Perché la gente capisce che, forse, qualche ragione costoro ce l'hanno, visto che tutti gli stanno addosso. Si dimostra che sono oltre destra e sinistra come dicevo prima.
Beh, anche il primo Matteo Renzi sembrava proiettato oltre il Novecento, ossia oltre queste categorie.
Se lei entra in bar e a un amico dice stai sereno per poi sfilargli il posto un attimo dopo, in quel locale lei non c'entra più-
Ma i populismi europei non la affascinano invece.
Sa che non ho mai capito il termine populismo? Dal punto di vista della democrazia, del governo del popolo, cioè con il populismo si dovrebbe andare a nozze. Non mi è chiaro tutto questo disprezzo.
E del populismo grillino che pensa?
Che un movimento che si pone come rivoluzionario, sia pure in forma pacifica, almeno all'inizio dovrebbe essere leninista.
Lei con la democrazia rappresentativa ce l'ha un po' su. Comunque mi pare che col meccanismo del direttorio le stiano dando ragione.
La verità è che Grillo ha ripreso in mano il movimento. Dopo la morte di Casaleggio si poteva pensare che si aprisse una fase nuova, anche con il coincidente passo indietro di Grillo. Una fase che facesse bene ai giovani leader.
Cosi non è stato?
No, perché l'uomo pensa sempre umano. Per cui le differenze non sono di tipo ideologico ma semplici invidie. Quando cominciano ad esserci le tipe, sa le tipe dovrebbero essere escluse da tutto.

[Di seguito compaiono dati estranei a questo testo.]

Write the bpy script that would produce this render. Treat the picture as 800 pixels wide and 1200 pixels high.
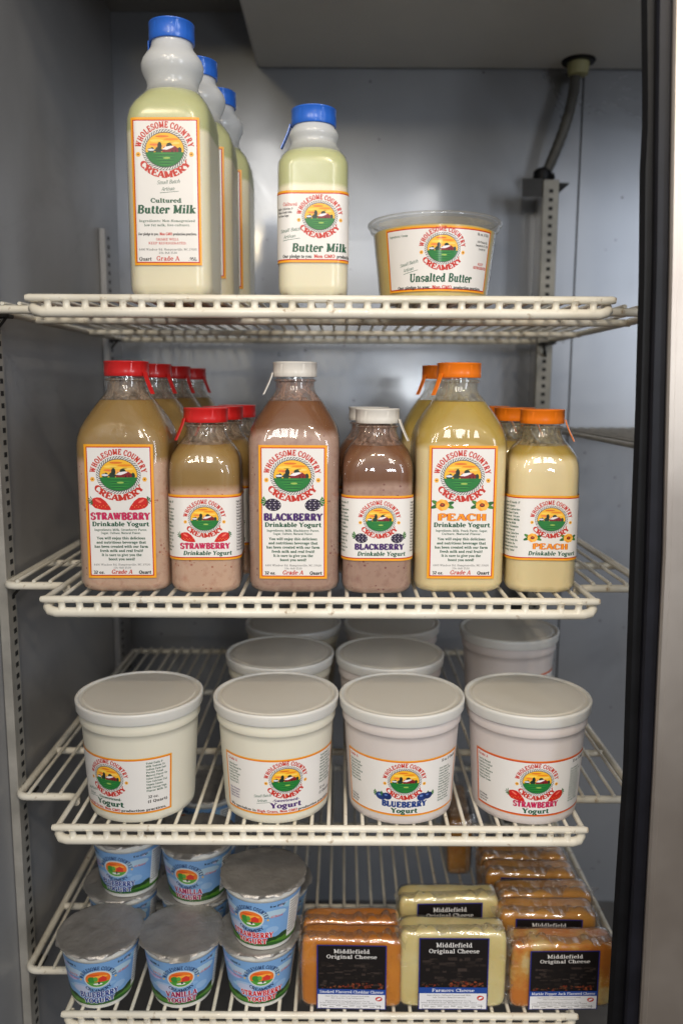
import bpy, math, random
from mathutils import Vector, Matrix, noise
from mathutils.geometry import delaunay_2d_cdt, tessellate_polygon
R = math.radians
random.seed(7)
for o in list(bpy.data.objects):
    bpy.data.objects.remove(o)
SC = bpy.context.scene
COL = SC.collection
# ------------------------------------------------------------------ camera
EYE = 1.45
cam_d = bpy.data.cameras.new("camera")
cam = bpy.data.objects.new("camera", cam_d)
COL.objects.link(cam)
cam.location = (0, 0, EYE)
cam.rotation_euler = (R(90 - 8.5), R(0.0), R(0))
cam.rotation_euler = (Matrix.Rotation(R(-8.5) + R(90), 3, 'X') @ Matrix.Rotation(R(0.28), 3, 'Z')).to_euler()
cam_d.sensor_width = 36
cam_d.sensor_fit = 'AUTO'
cam_d.lens = 28.8
cam_d.clip_start = 0.02
cam_d.clip_end = 50
cam_d.dof.use_dof = True
cam_d.dof.focus_distance = 0.80
cam_d.dof.aperture_fstop = 3.6
SC.camera = cam
# ------------------------------------------------------------------ light
world = bpy.data.worlds.new("World")
SC.world = world
world.use_nodes = True
bg = world.node_tree.nodes["Background"]
def shop_surroundings():
    """the dim shop around the open cooler: brownish floor, grey walls with uneven shelves, pale ceiling"""
    nt = world.node_tree
    N = nt.nodes.new
    tc = N("ShaderNodeTexCoord")
    sx = N("ShaderNodeSeparateXYZ")
    nt.links.new(tc.outputs["Generated"], sx.inputs[0])
    mr = N("ShaderNodeMapRange")
    mr.inputs["From Min"].default_value = -1
    mr.inputs["From Max"].default_value = 1
    nt.links.new(sx.outputs[2], mr.inputs["Value"])
    rp = N("ShaderNodeValToRGB")
    e = rp.color_ramp.elements
    e[0].position, e[0].color = 0.0, (.08, .068, .06, 1)
    e[1].position, e[1].color = 1.0, (.62, .61, .58, 1)
    for p, c in ((.36, (.11, .095, .085, 1)), (.47, (.20, .20, .205, 1)), (.55, (.52, .61, .76, 1)), (.62, (.56, .62, .72, 1)), (.75, (.55, .54, .53, 1))):
        k = e.new(p)
        k.color = c
    nt.links.new(mr.outputs[0], rp.inputs[0])
    nz = N("ShaderNodeTexNoise")
    nz.inputs["Scale"].default_value = 4.5
    nz.inputs["Detail"].default_value = 3
    nt.links.new(tc.outputs["Generated"], nz.inputs["Vector"])
    r2 = N("ShaderNodeMapRange")
    r2.inputs["From Min"].default_value = .35
    r2.inputs["From Max"].default_value = .65
    r2.inputs["To Min"].default_value = .45
    r2.inputs["To Max"].default_value = 1.5
    nt.links.new(nz.outputs["Fac"], r2.inputs["Value"])
    mu = N("ShaderNodeVectorMath")
    mu.operation = 'MULTIPLY'
    nt.links.new(rp.outputs[0], mu.inputs[0])
    nt.links.new(r2.outputs[0], mu.inputs[1])
    nt.links.new(mu.outputs[0], bg.inputs[0])
    bg.inputs[1].default_value = 0.70
shop_surroundings()

def lamp(name, loc, target, size, power, color, size_y=None, spread=None):
    d = bpy.data.lights.new(name, 'AREA')
    d.shape = 'RECTANGLE'
    d.size = size
    d.size_y = size_y or size
    d.energy = power
    d.color = color
    if spread:
        d.spread = R(spread)
    o = bpy.data.objects.new(name, d)
    COL.objects.link(o)
    o.location = loc
    o.rotation_euler = (Vector(target) - Vector(loc)).to_track_quat('-Z', 'Y').to_euler()
    return o
# shop windows behind the photographer and a few warm ceiling lamps
for wx in (-1.25, -0.35, 0.55):
    lamp("window_light", (wx, -2.0, 2.75), (0.0, 1.0, 1.25), 0.30, 15, (1.0, 0.97, 0.93), 1.1)
lamp("window_light", (2.0, -1.6, 2.0), (-.35, 1.0, 1.5), 0.5, 20, (0.86, 0.92, 1.0), 1.2)
for px, py, pz, e in ((0.15, -0.75, 2.85, 10), (-0.75, -1.0, 2.9, 8), (0.95, -1.3, 2.85, 7)):
    lamp("ceiling_lamp", (px, py, pz), (0.05, 0.8, 1.2), 0.11, e, (1.0, 0.84, 0.62))
lamp("warm_bulb", (-.446, -2.0, 2.25), (-.1, 1.3, 1.6), .10, 4, (1.0, .80, .45))
lamp("door_window_light", (.36, -2.0, 1.47), (.1, 1.3, 1.45), .26, 5, (.90, .95, 1.0), .16)
SC.view_settings.view_transform = 'Standard'
SC.view_settings.look = 'None'
SC.view_settings.exposure = 0
SC.view_settings.gamma = 1
SC.cycles.max_bounces = 10
SC.cycles.transparent_max_bounces = 24
SC.cycles.caustics_reflective = False
SC.cycles.caustics_refractive = False
SC.cycles.use_denoising = True

# ------------------------------------------------------------------ scene helpers
def tag(o, label=None, cat=None, group=None, kind=None):
    for k, v in (("label", label), ("category", cat), ("group", group), ("kind", kind)):
        if v:
            o[k] = v
    return o

def empty(name, loc, label, cat, group=None, rz=0.0):
    o = bpy.data.objects.new(name, None)
    COL.objects.link(o)
    o.empty_display_size = 0.02
    o.location = loc
    o.rotation_euler = (0, 0, rz)
    return tag(o, label, cat, group)

def copy_tree(o, parent=None):
    c = o.copy()
    COL.objects.link(c)
    c.parent = parent
    for ch in list(o.children):
        copy_tree(ch, c)
    return c

def mesh_obj(name, V, F, mats, parent=None, smooth=True, mi=None, sharp=None):
    me = bpy.data.meshes.new(name)
    me.from_pydata([tuple(v) for v in V], [], F)
    if not isinstance(mats, (list, tuple)):
        mats = [mats]
    for m in mats:
        me.materials.append(m)
    if mi:
        for p, k in zip(me.polygons, mi):
            p.material_index = k
    me.validate()
    if smooth:
        me.polygons.foreach_set('use_smooth', [True] * len(me.polygons))
        if sharp:
            me.set_sharp_from_angle(angle=R(sharp))
    me.update()
    o = bpy.data.objects.new(name, me)
    COL.objects.link(o)
    if parent:
        o.parent = parent
    return o

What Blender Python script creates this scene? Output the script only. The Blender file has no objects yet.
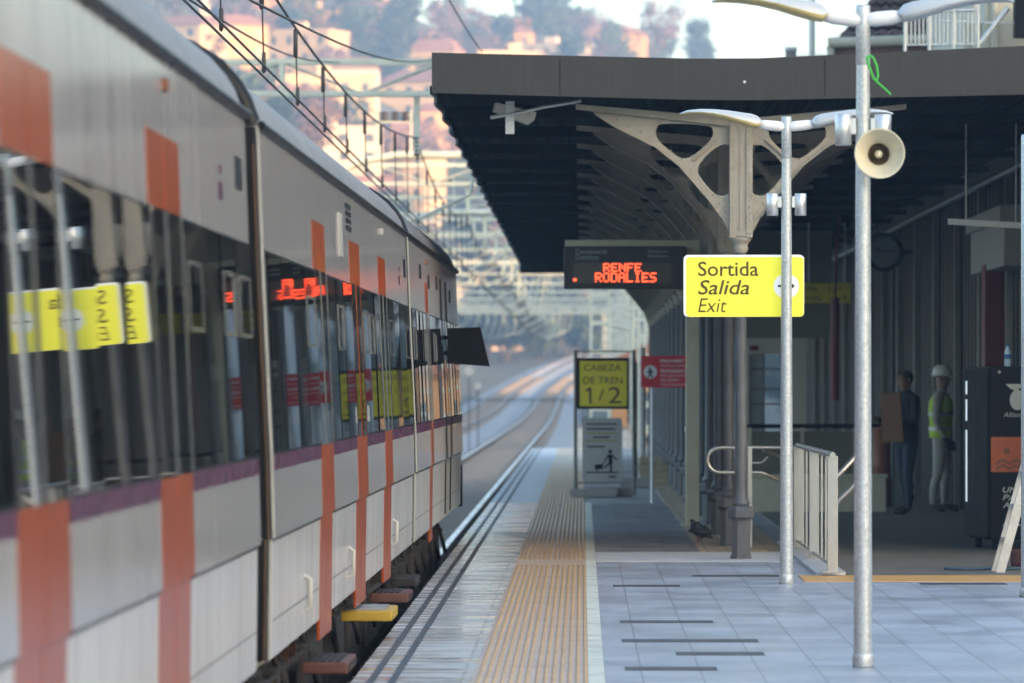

Torno al libro e al suo pensiero. Di cosa è figlio culturalmente?
Senz'altro di Nietzsche, che per me è stato fondante. La mia lettura della storia non è politica ma esistenziale. Si stava meglio quando si stava peggio per dirla con le parole di Leo Longanesi., riguarda proprio la qualità della vita. Sembra assurdo dirlo, per i balzi in avanti che abbiamo fatto con la rivoluzione industriale e scientifica, ma abbiamo perduto col mondo che se ne andato, anche armonia ed equilibrio.